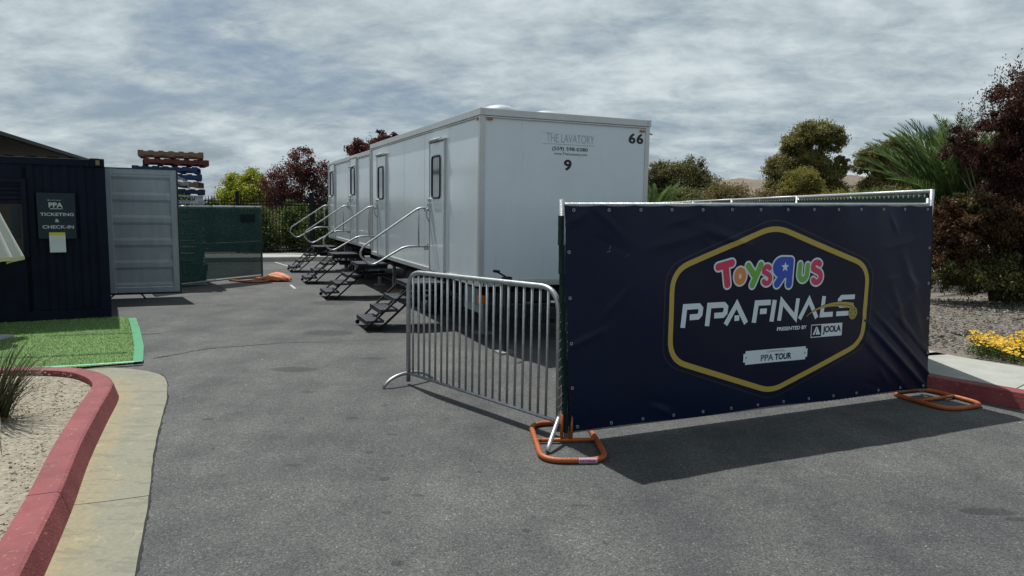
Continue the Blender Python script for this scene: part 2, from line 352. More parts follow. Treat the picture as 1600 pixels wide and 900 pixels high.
# right kerb line (face bottom), then turning beside the trailers
RK = [(9.6,.2),(7.2,3.2),(5.6,5.17),(4.657,6.28),(4.164,6.876),(3.78,7.5),(3.55,8.3),(3.45,9.5),(3.45,24.0)]
def catmull(P, n=6):
    P = [Vector(p) for p in P]; out = []
    for i in range(len(P)-1):
        a, b, c, d = P[max(i-1,0)], P[i], P[i+1], P[min(i+2,len(P)-1)]
        for k in range(n):
            t = k/n; out.append(.5*((2*b)+(c-a)*t+(2*a-5*b+4*c-d)*t*t+(3*b-a-3*c+d)*t**3))
    out.append(P[-1]); return out
sheet('asphalt_lot', [(-40,-25),(40,-25),(40,30),(fr.x,fr.y+.2),(fl.x,fl.y+.2),(-40,8)], 0, m_asph, 'worn grey asphalt of the parking lot')
def offset_path(P, d):
    out = []
    for i in range(len(P)):
        t = P[min(i+1,len(P)-1)]-P[max(i-1,0)]; n = Vector((t.y, -t.x)).normalized()      # right-hand side of travel
        dd = d[i] if hasattr(d, '__len__') else d; out.append(P[i]+n*dd)
    return out
def kerb_piece(P, sec, name, m, parent, label=None, jitter=0):
    """sec: list of (offset right, z) across; swept along P"""
    mb = MB(); lines = [offset_path(P, s_[0]) for s_ in sec]; k = len(sec); n = len(P)
    for i in range(n):
        for j in range(k): mb.v.append((lines[j][i].x, lines[j][i].y, sec[j][1]))
    for i in range(n-1):
        for j in range(k-1): mb.f.append((i*k+j, i*k+j+1, (i+1)*k+j+1, (i+1)*k+j))
    mb.f.append(tuple(range(k))); mb.f.append(tuple(range((n-1)*k, n*k))[::-1])
    return mb.build(name, m, parent, label=label)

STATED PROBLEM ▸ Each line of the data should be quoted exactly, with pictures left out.

COMPLETE OUTPUT ▸
Continue the Blender Python script for this scene: part 2, from line 352. More parts follow. Treat the picture as 1600 pixels wide and 900 pixels high.
# right kerb line (face bottom), then turning beside the trailers
RK = [(9.6,.2),(7.2,3.2),(5.6,5.17),(4.657,6.28),(4.164,6.876),(3.78,7.5),(3.55,8.3),(3.45,9.5),(3.45,24.0)]
def catmull(P, n=6):
    P = [Vector(p) for p in P]; out = []
    for i in range(len(P)-1):
        a, b, c, d = P[max(i-1,0)], P[i], P[i+1], P[min(i+2,len(P)-1)]
        for k in range(n):
            t = k/n; out.append(.5*((2*b)+(c-a)*t+(2*a-5*b+4*c-d)*t*t+(3*b-a-3*c+d)*t**3))
    out.append(P[-1]); return out
sheet('asphalt_lot', [(-40,-25),(40,-25),(40,30),(fr.x,fr.y+.2),(fl.x,fl.y+.2),(-40,8)], 0, m_asph, 'worn grey asphalt of the parking lot')
def offset_path(P, d):
    out = []
    for i in range(len(P)):
        t = P[min(i+1,len(P)-1)]-P[max(i-1,0)]; n = Vector((t.y, -t.x)).normalized()      # right-hand side of travel
        dd = d[i] if hasattr(d, '__len__') else d; out.append(P[i]+n*dd)
    return out
def kerb_piece(P, sec, name, m, parent, label=None, jitter=0):
    """sec: list of (offset right, z) across; swept along P"""
    mb = MB(); lines = [offset_path(P, s_[0]) for s_ in sec]; k = len(sec); n = len(P)
    for i in range(n):
        for j in range(k): mb.v.append((lines[j][i].x, lines[j][i].y, sec[j][1]))
    for i in range(n-1):
        for j in range(k-1): mb.f.append((i*k+j, i*k+j+1, (i+1)*k+j+1, (i+1)*k+j))
    mb.f.append(tuple(range(k))); mb.f.append(tuple(range((n-1)*k, n*k))[::-1])
    return mb.build(name, m, parent, label=label)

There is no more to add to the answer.